For many, it was a first return to the island after decades of separation and distrust following the Cuban Revolution. But the papal visit, the easing of diplomatic relations between Cuba and the U.S., and the aging of the Cuban-American exiles meant that now was the time for some to see Havana again.

Standing in line for immigration processing at Havana's airport, Miami resident Gloria Arazoza said it has been 55 years since her family left Cuba. She came with her son — who had come for the 2012 visit of Pope Benedict XVI — as well as her daughter-in-law, granddaughter and extended family members.

"It has been a great gift to be able to come. I never thought I would be able to return, but this pilgrimage came up with the pope here and my children said, 'This is the time to go, you either go now or you don't go,' and I said 'Great, let's go.' There is a lot to be said about this turn of events in 2015, and that I am going with this pope.
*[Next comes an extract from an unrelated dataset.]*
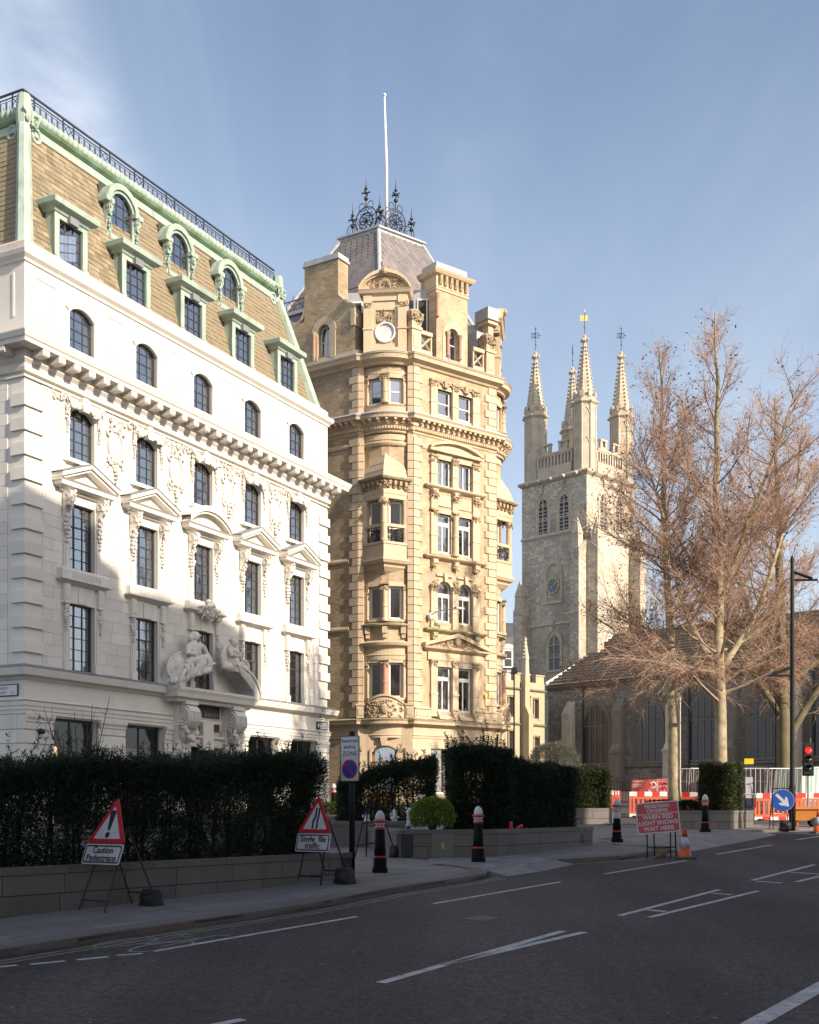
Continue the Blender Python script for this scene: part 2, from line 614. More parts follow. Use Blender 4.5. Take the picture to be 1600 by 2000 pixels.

The younger ones (in the family) brought us."

Gloria Arazoza smiles after setting foot in the homeland she left 55 years ago.

Photographer: COURTESY | Mary Soto

Gloria Arazoza smiles after setting foot in the homeland she left 55 years ago.

Arazoza said she would visit her old house, her grandparents’ house, the parish church in Havana where she married, and the old campus of Santo Tomás de Villanueva University where she went to school. She also wanted to see the old Havana Biltmore Country Club, where she and her now-deceased husband spent some of the early years of their marriage.

"My husband was pretty open and was not one of those who said he would never come back but it wasn't such a common thing to go," she said.

Francis Serantes Gomez, a Miami resident who had not been back to her homeland since 1961, came with her husband Andy Gomez, a retired academic from the University of Miami who has traveled to Cuba in recent years and who is helping support parish programs at one of the churches in the Old Havana district.

"I did want to come but I had reservations and also respect for my parents and their beliefs, so this is a big deal. I love this pope and I just feel a little safer maybe because of the connections and the reconciliation with the United States."

Miami Archbishop Thomas Wenski led the Sept. 18-21 pilgrimage from Miami to Havana in support of Pope Francis’ historic visit to the island before the pope’s three-city visit to the U.S., culminating in the World Meeting of Families in Philadelphia.

The Florida delegation of pilgrims to Cuba included clergy, adults, families and young adults. It was the third Miami archdiocesan pilgrimage to Cuba for the three consecutive papal visits there, beginning with Pope John Paul II in 1998.

The Florida group celebrated two private Masses in Havana churches: one with Archbishop Wenski in Jesús de Miramar Church; and the other with Cardinal Sean O’Malley and a group of Boston pilgrims in the Carmelite church in el Vedado. They also joined tens of thousands of Cubans attending the Sept. 20 Mass with Pope Francis in Havana’s Plaza de la Revolución.

For logistical reasons, the Florida group did not travel to the pope’s two other stops, Holguín and the region of Santiago de Cuba, home of the Shrine of Our Lady of Charity, Cuba’s patroness.

Mary Soto, 25, a resident of Columbia, S.C. who works for a television news station there, grew up in Miami with her Cuban-American family and made the Havana pilgrimage with her mother (Florida Catholic Miami editor Ana Rodriguez-Soto), who left at the age of two.

"I grew up thinking I would never be able to go, so as soon as the chance came up to go and see it in the state it is in now and everything my grandmother talks about, I wanted to see that. I got most of my stories about Cuba from my grandmother,” Soto said.

"I think the pope will have a huge impact,” she added. “I think it will be a very unifying experience for folks and I hope he spreads the Gospel and the joy and the word, really unifies people."

Soto concluded her visit with a final bicycle-taxi ride to the malecón. Like most of the pilgrims, she captured the details of the experience with ample photos and video clips to now share with family and friends back home.